Anything Fly Fishing

Goodnews Day

3 Mins read

At 0530, the generator fires up, waking me. It’s cold in my house; an uninsulated, unheated Weatherport.

Soon, in the midst of a sweet dream, my alarm goes off. 6 AM. I turn it off, fighting to wake. Rain patters gently on my fabric shelter, trying to make me drowse. I peel off my sleeping bag, pull on fleece pants, tie on my shoes, lurch toward the dining room.

Low clouds sprinkle. The air moves enough to wave the willows. The mountains are visible, but only at their bases. My breath forms little clouds when I exhale.

The wait staff greets me at the dining room. Most mornings they’re cheery but today they seem to be in the same state as me – eyes bleary and watering as we all struggle to wake up. The season is old, and folks are feeling it. A full coffee urn does its best to help us clear the cobwebs.

Guides keep entering, slurping java, sausages, and pancakes. Typical morning guide banter, full of friendly curses and serious bullshit, fills the air.

In the drying room everyone dons waders and raincoats, preparing for the weather. At the boat I turn on the bilge pump, prime the fuel bulb, and start the engine. It takes a few tries. It’s cold, too.

The fishermen come down to the water, carrying equipment and looking for their guides. We get everyone pointed in the right direction.

On any given day my anglers could be world class or rank novices. It’s my job to teach them about fish and fishing, to entertain and educate.
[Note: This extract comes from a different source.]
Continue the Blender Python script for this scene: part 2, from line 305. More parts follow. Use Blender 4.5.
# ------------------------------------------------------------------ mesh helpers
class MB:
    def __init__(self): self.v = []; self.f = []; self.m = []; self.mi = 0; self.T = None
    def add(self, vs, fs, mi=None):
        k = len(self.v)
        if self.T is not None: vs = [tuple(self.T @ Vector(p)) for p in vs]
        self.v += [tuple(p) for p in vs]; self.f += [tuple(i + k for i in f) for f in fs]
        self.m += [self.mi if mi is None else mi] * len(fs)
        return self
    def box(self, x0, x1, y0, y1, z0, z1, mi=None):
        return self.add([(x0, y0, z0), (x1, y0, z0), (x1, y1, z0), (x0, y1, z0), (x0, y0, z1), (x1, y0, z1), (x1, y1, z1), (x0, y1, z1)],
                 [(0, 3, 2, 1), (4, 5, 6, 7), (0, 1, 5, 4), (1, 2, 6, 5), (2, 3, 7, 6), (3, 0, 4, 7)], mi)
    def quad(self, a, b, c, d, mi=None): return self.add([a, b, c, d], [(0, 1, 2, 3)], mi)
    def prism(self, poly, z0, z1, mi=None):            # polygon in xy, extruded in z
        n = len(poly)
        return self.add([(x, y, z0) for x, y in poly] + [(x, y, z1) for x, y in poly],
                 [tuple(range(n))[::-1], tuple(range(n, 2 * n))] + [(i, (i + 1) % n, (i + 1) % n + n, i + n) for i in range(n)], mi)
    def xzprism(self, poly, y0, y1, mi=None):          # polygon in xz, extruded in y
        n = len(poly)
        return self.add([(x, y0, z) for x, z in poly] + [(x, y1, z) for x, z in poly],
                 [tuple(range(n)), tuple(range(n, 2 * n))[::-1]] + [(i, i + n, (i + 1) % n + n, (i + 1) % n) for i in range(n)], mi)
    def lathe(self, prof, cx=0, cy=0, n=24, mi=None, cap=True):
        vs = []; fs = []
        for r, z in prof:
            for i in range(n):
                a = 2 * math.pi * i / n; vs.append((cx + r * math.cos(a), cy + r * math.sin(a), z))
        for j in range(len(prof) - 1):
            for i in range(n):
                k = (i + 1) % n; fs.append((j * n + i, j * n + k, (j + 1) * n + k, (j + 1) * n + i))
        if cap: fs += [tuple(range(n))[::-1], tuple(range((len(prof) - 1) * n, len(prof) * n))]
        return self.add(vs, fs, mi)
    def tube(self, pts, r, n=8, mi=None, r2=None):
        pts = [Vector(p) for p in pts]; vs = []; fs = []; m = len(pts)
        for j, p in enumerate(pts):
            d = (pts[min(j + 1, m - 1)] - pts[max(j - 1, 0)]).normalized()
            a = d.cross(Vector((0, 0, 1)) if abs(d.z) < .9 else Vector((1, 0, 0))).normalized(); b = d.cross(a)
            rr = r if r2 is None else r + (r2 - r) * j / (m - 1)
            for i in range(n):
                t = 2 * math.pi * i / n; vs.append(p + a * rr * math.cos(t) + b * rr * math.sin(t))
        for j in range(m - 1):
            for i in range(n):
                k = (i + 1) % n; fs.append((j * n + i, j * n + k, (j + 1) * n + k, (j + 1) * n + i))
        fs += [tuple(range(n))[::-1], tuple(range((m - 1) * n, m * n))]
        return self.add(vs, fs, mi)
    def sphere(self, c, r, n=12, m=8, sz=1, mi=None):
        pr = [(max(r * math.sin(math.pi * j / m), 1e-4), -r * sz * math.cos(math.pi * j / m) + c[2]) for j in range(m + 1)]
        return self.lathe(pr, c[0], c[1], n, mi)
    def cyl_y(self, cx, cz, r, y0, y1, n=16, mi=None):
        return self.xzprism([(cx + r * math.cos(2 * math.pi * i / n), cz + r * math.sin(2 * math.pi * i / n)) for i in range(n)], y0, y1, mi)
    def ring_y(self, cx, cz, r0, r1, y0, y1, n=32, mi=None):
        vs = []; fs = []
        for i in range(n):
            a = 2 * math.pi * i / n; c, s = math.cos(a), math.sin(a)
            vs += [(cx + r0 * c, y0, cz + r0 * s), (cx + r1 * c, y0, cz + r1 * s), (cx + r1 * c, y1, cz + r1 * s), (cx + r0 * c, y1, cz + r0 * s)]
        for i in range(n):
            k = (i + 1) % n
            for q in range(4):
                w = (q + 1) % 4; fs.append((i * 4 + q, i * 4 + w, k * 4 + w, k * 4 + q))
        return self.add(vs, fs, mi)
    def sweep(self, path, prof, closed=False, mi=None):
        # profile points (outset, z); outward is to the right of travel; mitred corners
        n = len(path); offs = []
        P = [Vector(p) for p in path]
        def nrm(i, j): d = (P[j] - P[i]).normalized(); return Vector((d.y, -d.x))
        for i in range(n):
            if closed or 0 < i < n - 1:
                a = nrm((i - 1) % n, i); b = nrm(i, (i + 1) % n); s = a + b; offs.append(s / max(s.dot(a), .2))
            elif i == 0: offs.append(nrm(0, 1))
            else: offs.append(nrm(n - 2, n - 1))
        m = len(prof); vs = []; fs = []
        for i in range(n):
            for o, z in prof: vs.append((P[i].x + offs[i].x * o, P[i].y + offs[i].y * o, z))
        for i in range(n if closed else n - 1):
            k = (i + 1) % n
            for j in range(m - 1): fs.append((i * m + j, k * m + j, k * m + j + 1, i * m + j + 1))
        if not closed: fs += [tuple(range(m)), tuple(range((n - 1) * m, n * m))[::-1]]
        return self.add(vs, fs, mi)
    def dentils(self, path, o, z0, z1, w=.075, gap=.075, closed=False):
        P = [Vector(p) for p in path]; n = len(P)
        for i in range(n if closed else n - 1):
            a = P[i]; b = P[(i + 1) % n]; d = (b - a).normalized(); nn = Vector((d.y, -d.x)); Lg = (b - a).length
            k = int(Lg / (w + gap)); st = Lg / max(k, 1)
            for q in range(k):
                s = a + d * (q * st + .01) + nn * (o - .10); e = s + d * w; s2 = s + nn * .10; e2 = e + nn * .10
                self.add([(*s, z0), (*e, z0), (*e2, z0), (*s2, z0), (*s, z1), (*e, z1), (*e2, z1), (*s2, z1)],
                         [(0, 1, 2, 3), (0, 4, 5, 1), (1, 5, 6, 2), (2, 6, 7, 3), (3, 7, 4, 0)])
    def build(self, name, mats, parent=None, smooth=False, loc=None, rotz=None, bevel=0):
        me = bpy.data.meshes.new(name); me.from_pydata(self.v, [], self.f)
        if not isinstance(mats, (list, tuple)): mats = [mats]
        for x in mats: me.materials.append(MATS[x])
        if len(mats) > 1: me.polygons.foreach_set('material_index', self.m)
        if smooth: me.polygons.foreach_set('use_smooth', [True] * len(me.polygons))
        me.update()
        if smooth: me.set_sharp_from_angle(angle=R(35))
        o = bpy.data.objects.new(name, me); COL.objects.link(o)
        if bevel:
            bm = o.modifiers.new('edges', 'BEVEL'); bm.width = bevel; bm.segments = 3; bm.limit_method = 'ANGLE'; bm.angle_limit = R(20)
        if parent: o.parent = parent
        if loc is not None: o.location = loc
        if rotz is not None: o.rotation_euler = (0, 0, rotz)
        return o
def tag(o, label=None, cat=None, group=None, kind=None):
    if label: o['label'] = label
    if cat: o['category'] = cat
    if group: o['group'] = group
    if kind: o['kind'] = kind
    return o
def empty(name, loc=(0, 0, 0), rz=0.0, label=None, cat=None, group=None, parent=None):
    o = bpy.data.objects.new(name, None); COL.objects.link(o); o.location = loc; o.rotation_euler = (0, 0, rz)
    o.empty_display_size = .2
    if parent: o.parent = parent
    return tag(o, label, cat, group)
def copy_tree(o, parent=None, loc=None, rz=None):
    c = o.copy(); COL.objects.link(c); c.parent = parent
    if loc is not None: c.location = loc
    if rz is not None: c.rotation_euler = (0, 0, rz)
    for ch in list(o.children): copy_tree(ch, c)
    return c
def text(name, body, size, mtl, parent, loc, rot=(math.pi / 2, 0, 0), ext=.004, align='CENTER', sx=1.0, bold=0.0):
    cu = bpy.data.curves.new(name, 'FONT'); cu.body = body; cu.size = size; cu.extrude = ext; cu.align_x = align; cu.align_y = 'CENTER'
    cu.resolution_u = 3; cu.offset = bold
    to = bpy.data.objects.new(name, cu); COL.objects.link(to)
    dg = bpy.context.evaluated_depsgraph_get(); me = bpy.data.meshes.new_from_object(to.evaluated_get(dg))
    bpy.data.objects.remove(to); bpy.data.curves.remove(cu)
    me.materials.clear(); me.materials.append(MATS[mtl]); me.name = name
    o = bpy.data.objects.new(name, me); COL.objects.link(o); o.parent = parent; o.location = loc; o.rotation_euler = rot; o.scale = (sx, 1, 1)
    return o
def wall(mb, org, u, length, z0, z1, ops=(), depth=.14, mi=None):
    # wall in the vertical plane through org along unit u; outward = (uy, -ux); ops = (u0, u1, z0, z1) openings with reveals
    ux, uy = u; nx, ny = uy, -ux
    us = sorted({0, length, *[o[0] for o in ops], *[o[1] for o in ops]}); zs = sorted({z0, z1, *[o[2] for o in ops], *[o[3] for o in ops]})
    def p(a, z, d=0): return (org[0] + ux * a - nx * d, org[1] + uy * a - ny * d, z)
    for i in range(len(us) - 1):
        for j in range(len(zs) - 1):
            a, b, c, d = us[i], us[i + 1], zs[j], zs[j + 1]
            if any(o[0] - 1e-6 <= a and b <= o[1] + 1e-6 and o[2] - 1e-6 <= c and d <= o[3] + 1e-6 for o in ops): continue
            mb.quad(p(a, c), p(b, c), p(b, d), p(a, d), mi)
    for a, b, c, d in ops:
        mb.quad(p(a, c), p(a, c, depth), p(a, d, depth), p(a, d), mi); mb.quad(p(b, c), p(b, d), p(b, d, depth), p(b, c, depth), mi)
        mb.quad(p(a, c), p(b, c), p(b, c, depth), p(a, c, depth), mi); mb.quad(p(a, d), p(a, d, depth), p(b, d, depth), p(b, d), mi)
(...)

Catching fish is important too, but fortunately in Alaska that’s usually pretty easy to do.

We head off to fish. At the first hole I see they’re novice fly fishers. They don’t cast very well. Some basic fly-casting instruction occurs. One guy gets it, the other not so much. If he could cast 25 feet he could get a bite, but he’s struggling.

I keep working with him. By God’s grace a fish eats his fly and hooks itself. I’m more relieved than he, knowing it’s a confidence builder for him. We net and admire the fish, a big male silver salmon. Glad my angler is off and running, I string the fish.

Soon it’s lunchtime. We worked hard for every fish. The weather hasn’t improved and we’re dripping. I detect a shiver or two in my fishermen. We head back to camp for soup.

Hot and delicious, the soup warms us. It’s not raining in the dining room, but the floor is wet from dripping jackets and waders. No one hurries back out, glad to be in a warm refuge.

Reluctantly we return to the boat. It’s still gray but the rain has stopped. It may be a nice afternoon if the rain doesn’t start again. In my pagan way I say a prayer.

We stop at the first hole. Wham! Wham! Double hookup! That’s what I’m talking about! Two more fish for the box. The string is getting heavy.

We continue fishing. It’s steady if not spectacular. We don’t find any more doubles. A patch of blue appears.

Soon blue covers more sky than the clouds do. What’s that flaming ball up there? It’s hot!

Five fifteen. Time to head back. I drop my anglers off, congratulating them, thanking them for a great day. They do the same to me.

On my knees, I cut into the first salmon. There’s no one else around. I hope no bears come. Soon the bucket is full of lovely orange slabs, sides of recently caught salmon.

After fueling my vessel, I head to the vacuum packer. Soon the filets are wrapped in plastic and nestled in the freezer. I wash down the boat, then get out of my boots.

The dining rooms are full, guests in one, staff in the other. The wait staff scurries, ant-like, efficient. A piece of salmon graces my plate. It was caught hours earlier. It is delicious.

After dinner we meet with tomorrow’s anglers, discussing strategies. Do you drink coffee? Do you have tackle?

Eight PM and finally off work. The sun is out! The air is warm! A group of us heads to Lookout Mountain. The walk is strenuous but short, the views breathtaking. All too soon it’s time to return to camp.

Face washed, teeth brushed, I nestle in my sleeping bag. I want to read, to fall asleep. It’s late, and the generator will come back on early in the morning. I’m soon in another world.

The generator fires up, waking me. It’s cold in my house.